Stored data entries
** begin **

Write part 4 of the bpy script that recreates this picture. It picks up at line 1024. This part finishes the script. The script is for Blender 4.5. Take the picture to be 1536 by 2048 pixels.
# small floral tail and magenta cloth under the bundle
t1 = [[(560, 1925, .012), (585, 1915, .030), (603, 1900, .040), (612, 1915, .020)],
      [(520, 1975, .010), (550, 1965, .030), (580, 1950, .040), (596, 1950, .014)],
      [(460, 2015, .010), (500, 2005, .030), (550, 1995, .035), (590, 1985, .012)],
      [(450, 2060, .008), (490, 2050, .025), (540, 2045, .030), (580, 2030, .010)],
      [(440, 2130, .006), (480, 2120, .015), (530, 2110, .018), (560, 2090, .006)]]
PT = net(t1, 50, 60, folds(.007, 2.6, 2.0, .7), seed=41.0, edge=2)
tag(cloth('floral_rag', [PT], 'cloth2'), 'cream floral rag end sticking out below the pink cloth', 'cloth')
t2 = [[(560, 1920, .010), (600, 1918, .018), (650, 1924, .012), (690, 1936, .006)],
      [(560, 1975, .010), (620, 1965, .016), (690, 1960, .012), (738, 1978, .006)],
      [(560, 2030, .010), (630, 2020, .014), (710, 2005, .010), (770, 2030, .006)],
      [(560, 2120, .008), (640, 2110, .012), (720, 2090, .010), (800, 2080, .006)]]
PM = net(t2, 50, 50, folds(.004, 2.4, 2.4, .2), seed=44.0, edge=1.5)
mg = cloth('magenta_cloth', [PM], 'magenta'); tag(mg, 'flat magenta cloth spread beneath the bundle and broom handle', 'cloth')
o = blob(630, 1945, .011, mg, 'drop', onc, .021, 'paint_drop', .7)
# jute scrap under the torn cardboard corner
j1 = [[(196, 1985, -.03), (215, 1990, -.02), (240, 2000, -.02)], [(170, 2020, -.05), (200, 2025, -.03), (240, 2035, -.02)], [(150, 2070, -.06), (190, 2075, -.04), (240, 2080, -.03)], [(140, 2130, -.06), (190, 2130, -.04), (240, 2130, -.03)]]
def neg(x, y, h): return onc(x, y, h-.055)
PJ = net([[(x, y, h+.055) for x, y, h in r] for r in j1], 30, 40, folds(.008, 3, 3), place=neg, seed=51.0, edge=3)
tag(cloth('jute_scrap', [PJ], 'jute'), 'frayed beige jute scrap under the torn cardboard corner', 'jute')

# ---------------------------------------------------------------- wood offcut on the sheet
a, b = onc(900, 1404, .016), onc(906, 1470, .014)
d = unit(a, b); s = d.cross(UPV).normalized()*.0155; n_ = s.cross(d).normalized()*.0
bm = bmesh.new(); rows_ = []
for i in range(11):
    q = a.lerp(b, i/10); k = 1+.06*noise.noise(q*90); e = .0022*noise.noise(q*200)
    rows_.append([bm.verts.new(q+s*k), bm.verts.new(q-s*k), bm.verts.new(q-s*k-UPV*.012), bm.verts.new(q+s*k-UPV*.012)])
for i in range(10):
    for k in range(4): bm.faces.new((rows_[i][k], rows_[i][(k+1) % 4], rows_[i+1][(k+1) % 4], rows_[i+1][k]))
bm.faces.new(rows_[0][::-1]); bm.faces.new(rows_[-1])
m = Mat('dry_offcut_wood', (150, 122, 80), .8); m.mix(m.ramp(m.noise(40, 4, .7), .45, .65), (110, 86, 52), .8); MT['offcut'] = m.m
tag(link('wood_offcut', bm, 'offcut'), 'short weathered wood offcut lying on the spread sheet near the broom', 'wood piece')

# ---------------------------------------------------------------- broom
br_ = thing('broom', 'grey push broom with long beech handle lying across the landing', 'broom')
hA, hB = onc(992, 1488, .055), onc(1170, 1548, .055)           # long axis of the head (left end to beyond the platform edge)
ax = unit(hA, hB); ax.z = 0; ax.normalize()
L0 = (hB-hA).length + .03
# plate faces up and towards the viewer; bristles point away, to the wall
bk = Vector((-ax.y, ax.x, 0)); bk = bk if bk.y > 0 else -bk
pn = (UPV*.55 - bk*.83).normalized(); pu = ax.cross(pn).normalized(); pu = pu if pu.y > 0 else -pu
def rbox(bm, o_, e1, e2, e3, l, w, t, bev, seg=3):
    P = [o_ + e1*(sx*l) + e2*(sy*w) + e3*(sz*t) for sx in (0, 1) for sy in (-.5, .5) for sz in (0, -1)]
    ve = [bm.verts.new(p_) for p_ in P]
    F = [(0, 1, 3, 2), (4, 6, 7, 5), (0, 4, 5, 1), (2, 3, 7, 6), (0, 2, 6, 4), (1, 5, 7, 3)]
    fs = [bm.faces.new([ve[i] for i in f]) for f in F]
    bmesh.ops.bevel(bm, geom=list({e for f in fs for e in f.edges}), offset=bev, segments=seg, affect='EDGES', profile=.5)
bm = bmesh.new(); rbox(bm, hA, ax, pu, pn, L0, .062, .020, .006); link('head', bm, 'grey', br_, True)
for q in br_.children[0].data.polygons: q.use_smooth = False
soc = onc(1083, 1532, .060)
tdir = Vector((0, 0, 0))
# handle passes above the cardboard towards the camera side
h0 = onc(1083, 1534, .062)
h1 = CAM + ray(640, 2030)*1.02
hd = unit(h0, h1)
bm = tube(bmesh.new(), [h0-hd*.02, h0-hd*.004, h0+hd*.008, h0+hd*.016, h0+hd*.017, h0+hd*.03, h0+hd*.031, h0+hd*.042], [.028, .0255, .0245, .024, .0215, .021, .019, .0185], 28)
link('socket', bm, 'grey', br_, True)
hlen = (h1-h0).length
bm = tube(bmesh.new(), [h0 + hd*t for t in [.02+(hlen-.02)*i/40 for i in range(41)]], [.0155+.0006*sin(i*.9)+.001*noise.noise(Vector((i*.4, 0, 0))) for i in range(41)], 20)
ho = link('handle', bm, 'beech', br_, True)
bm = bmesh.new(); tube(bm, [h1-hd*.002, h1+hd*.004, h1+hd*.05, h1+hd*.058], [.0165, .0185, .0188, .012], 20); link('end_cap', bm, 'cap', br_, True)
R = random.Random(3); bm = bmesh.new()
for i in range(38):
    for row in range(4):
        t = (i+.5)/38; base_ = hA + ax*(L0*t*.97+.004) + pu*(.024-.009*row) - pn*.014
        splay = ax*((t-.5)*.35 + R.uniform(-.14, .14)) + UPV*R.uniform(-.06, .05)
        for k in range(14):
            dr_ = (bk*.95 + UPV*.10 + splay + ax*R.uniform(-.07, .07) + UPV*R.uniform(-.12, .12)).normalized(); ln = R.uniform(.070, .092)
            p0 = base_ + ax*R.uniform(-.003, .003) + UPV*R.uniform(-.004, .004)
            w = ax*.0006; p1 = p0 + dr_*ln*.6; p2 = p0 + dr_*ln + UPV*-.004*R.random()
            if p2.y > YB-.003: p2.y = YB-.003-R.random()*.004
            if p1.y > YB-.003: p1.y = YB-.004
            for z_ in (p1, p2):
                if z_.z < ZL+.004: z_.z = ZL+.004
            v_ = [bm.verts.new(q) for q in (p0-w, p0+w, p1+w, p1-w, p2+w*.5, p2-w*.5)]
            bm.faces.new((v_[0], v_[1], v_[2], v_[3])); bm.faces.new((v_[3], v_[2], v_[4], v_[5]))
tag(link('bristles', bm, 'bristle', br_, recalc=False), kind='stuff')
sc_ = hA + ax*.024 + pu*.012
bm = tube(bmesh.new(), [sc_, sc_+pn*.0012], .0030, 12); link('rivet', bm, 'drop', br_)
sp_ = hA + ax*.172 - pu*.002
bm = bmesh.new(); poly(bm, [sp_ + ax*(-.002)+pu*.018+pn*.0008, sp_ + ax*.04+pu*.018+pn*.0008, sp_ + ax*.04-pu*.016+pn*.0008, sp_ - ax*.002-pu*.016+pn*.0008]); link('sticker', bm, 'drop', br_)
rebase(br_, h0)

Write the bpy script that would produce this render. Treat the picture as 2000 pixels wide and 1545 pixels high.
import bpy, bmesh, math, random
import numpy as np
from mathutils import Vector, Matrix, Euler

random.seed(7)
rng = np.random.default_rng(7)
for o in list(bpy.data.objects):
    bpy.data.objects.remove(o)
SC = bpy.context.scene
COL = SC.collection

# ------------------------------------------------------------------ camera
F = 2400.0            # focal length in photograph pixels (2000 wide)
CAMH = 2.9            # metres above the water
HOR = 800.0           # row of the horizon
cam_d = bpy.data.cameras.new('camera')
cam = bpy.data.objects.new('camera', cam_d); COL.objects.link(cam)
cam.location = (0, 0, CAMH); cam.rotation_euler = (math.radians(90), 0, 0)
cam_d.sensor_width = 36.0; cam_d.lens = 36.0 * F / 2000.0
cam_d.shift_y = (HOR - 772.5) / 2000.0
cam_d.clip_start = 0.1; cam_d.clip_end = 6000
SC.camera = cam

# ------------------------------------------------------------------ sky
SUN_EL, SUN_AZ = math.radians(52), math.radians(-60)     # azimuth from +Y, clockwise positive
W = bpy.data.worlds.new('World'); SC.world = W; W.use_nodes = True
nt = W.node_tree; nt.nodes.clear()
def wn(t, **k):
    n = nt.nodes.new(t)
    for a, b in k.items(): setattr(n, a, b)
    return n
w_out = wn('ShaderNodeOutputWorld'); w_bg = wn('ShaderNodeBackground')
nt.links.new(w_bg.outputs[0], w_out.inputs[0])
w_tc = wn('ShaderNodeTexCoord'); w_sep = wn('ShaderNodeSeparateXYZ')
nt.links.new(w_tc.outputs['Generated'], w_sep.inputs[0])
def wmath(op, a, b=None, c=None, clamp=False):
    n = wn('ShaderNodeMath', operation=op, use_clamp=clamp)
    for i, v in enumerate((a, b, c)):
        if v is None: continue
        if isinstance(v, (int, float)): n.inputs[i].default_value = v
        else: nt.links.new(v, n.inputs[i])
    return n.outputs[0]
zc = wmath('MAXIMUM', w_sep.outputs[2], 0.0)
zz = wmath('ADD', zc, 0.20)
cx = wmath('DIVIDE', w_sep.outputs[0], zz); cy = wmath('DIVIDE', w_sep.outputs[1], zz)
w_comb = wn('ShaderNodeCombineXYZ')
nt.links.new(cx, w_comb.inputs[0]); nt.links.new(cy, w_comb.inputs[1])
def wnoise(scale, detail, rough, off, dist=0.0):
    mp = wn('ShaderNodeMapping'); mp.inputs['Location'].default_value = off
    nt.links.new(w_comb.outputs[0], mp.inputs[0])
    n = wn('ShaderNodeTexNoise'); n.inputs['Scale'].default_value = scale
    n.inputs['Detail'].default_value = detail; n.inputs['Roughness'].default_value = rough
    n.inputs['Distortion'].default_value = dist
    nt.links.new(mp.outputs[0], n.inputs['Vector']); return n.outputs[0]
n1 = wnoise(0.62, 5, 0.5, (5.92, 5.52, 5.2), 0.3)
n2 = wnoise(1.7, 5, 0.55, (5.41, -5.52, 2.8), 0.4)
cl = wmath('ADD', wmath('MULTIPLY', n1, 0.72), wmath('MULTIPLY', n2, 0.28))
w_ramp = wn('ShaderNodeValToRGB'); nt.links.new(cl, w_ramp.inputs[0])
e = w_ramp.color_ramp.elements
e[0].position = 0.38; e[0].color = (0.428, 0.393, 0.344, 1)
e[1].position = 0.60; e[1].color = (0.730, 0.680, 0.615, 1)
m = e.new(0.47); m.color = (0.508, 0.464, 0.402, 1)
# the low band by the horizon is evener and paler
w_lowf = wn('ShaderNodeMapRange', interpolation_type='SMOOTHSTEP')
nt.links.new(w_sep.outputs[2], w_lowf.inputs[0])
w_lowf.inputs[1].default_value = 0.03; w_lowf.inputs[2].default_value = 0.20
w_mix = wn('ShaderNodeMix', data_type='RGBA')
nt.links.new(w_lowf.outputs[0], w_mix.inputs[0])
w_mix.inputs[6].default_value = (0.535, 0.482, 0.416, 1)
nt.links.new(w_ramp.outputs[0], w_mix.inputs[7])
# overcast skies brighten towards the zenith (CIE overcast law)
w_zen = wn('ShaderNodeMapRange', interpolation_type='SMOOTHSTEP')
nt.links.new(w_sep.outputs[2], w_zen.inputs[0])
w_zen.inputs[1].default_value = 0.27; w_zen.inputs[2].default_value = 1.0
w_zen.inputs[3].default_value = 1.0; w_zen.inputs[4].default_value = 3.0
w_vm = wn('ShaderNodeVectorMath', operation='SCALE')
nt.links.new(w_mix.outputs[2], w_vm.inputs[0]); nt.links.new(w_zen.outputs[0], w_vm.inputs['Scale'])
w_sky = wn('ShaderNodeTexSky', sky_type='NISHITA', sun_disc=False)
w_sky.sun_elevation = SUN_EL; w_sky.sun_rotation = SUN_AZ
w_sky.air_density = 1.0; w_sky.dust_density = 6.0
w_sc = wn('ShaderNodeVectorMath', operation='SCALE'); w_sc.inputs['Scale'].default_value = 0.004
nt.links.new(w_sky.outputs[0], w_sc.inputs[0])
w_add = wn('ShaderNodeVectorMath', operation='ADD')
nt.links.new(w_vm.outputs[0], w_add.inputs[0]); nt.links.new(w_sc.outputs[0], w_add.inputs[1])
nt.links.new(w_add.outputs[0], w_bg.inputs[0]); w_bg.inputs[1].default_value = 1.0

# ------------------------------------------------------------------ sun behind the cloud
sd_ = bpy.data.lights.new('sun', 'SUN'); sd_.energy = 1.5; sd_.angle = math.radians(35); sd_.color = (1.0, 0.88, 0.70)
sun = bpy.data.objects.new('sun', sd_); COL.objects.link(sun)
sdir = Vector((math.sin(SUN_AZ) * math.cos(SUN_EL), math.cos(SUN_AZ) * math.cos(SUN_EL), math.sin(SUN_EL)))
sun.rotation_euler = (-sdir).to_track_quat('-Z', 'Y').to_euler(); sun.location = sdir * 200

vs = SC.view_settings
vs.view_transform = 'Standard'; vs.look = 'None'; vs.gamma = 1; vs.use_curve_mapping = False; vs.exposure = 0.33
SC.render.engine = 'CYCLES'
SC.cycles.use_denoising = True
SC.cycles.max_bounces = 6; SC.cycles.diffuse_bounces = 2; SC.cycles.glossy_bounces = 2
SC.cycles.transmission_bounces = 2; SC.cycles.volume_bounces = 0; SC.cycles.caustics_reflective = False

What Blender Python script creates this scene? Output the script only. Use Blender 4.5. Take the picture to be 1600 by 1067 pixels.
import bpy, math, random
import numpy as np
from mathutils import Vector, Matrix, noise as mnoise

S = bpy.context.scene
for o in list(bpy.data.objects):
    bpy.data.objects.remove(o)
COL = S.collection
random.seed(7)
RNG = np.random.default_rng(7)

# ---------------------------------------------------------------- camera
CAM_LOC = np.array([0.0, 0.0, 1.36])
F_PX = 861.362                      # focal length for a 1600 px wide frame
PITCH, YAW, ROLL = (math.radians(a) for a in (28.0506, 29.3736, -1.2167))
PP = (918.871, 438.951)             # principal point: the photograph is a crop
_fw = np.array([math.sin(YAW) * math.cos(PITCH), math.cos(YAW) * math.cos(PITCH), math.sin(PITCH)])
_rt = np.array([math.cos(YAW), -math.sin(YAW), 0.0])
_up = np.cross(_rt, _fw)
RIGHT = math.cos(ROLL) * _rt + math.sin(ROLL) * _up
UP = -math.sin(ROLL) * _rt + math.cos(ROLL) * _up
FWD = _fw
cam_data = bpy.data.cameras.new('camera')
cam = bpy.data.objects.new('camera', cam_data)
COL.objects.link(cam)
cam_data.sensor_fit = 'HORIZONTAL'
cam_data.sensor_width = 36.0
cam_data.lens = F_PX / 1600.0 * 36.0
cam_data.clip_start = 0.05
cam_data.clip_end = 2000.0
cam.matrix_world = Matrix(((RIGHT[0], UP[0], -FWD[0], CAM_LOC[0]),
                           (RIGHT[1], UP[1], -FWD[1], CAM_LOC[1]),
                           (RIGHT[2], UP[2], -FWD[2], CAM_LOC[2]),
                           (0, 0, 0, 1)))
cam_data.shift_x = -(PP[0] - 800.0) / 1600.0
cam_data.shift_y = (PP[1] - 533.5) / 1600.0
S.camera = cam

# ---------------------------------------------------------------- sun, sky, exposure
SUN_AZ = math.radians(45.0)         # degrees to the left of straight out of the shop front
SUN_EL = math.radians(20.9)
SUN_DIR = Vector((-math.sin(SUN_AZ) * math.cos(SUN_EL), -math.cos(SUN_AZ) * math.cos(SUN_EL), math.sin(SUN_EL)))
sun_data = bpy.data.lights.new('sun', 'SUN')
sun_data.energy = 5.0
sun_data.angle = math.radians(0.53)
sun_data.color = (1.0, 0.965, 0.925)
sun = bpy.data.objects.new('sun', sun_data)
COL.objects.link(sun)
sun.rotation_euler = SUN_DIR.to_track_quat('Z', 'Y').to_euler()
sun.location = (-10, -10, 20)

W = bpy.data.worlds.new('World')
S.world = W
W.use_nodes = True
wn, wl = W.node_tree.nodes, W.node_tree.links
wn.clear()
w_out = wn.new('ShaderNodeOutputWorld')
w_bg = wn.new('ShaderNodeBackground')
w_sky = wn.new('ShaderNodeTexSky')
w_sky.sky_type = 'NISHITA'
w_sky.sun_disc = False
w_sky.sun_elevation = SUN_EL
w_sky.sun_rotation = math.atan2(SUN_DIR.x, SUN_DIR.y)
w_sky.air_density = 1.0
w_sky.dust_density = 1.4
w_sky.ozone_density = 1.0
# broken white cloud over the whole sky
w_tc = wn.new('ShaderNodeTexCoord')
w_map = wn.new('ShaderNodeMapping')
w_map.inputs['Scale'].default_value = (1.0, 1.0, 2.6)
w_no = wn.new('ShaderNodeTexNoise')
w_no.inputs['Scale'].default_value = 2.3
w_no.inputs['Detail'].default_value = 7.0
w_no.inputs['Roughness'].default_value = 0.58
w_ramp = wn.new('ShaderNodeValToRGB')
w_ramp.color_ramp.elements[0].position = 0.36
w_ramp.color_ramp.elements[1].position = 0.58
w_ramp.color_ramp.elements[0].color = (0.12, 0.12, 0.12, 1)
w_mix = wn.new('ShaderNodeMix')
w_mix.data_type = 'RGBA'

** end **

YOUR INSTRUCTIONS: The first line to be transcribed is the one containing "Write the bpy", and the last is the one containing "SC.camera = cam". Transcribe exactly those lines and nothing else.

ANSWER BELOW:
Write the bpy script that would produce this render. Treat the picture as 2000 pixels wide and 1545 pixels high.
import bpy, bmesh, math, random
import numpy as np
from mathutils import Vector, Matrix, Euler

random.seed(7)
rng = np.random.default_rng(7)
for o in list(bpy.data.objects):
    bpy.data.objects.remove(o)
SC = bpy.context.scene
COL = SC.collection

# ------------------------------------------------------------------ camera
F = 2400.0            # focal length in photograph pixels (2000 wide)
CAMH = 2.9            # metres above the water
HOR = 800.0           # row of the horizon
cam_d = bpy.data.cameras.new('camera')
cam = bpy.data.objects.new('camera', cam_d); COL.objects.link(cam)
cam.location = (0, 0, CAMH); cam.rotation_euler = (math.radians(90), 0, 0)
cam_d.sensor_width = 36.0; cam_d.lens = 36.0 * F / 2000.0
cam_d.shift_y = (HOR - 772.5) / 2000.0
cam_d.clip_start = 0.1; cam_d.clip_end = 6000
SC.camera = cam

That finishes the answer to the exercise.